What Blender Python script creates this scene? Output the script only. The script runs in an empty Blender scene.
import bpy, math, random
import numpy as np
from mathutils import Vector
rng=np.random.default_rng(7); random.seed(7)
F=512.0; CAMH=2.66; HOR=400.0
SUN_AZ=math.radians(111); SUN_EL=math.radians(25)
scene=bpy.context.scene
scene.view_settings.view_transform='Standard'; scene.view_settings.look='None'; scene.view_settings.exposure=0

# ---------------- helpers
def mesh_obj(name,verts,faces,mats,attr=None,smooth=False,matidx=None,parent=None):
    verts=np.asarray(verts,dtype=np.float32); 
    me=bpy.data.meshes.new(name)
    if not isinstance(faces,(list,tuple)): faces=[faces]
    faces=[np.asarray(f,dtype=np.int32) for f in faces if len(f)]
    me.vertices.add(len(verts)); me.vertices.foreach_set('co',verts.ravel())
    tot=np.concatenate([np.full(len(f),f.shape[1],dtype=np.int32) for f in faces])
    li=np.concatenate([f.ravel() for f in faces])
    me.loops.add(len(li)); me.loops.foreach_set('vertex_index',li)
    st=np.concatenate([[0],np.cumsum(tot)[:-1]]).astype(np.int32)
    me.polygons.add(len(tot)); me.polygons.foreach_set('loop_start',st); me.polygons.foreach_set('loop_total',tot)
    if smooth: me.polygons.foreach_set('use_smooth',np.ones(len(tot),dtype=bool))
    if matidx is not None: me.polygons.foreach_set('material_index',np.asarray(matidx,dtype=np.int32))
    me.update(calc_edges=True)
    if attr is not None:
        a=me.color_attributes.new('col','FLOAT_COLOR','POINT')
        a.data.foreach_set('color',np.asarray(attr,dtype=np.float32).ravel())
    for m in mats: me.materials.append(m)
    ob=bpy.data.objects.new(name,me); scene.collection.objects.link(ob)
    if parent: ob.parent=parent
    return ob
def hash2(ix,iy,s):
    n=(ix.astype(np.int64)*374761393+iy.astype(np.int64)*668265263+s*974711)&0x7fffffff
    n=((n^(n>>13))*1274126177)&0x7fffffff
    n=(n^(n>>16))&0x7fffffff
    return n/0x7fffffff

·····

» **PROBLEM TO SOLVE**
Reproduce each line verbatim.

» **REPLY**
What Blender Python script creates this scene? Output the script only. The script runs in an empty Blender scene.
import bpy, math, random
import numpy as np
from mathutils import Vector
rng=np.random.default_rng(7); random.seed(7)
F=512.0; CAMH=2.66; HOR=400.0
SUN_AZ=math.radians(111); SUN_EL=math.radians(25)
scene=bpy.context.scene
scene.view_settings.view_transform='Standard'; scene.view_settings.look='None'; scene.view_settings.exposure=0

# ---------------- helpers
def mesh_obj(name,verts,faces,mats,attr=None,smooth=False,matidx=None,parent=None):
    verts=np.asarray(verts,dtype=np.float32); 
    me=bpy.data.meshes.new(name)
    if not isinstance(faces,(list,tuple)): faces=[faces]
    faces=[np.asarray(f,dtype=np.int32) for f in faces if len(f)]
    me.vertices.add(len(verts)); me.vertices.foreach_set('co',verts.ravel())
    tot=np.concatenate([np.full(len(f),f.shape[1],dtype=np.int32) for f in faces])
    li=np.concatenate([f.ravel() for f in faces])
    me.loops.add(len(li)); me.loops.foreach_set('vertex_index',li)
    st=np.concatenate([[0],np.cumsum(tot)[:-1]]).astype(np.int32)
    me.polygons.add(len(tot)); me.polygons.foreach_set('loop_start',st); me.polygons.foreach_set('loop_total',tot)
    if smooth: me.polygons.foreach_set('use_smooth',np.ones(len(tot),dtype=bool))
    if matidx is not None: me.polygons.foreach_set('material_index',np.asarray(matidx,dtype=np.int32))
    me.update(calc_edges=True)
    if attr is not None:
        a=me.color_attributes.new('col','FLOAT_COLOR','POINT')
        a.data.foreach_set('color',np.asarray(attr,dtype=np.float32).ravel())
    for m in mats: me.materials.append(m)
    ob=bpy.data.objects.new(name,me); scene.collection.objects.link(ob)
    if parent: ob.parent=parent
    return ob
def hash2(ix,iy,s):
    n=(ix.astype(np.int64)*374761393+iy.astype(np.int64)*668265263+s*974711)&0x7fffffff
    n=((n^(n>>13))*1274126177)&0x7fffffff
    n=(n^(n>>16))&0x7fffffff
    return n/0x7fffffff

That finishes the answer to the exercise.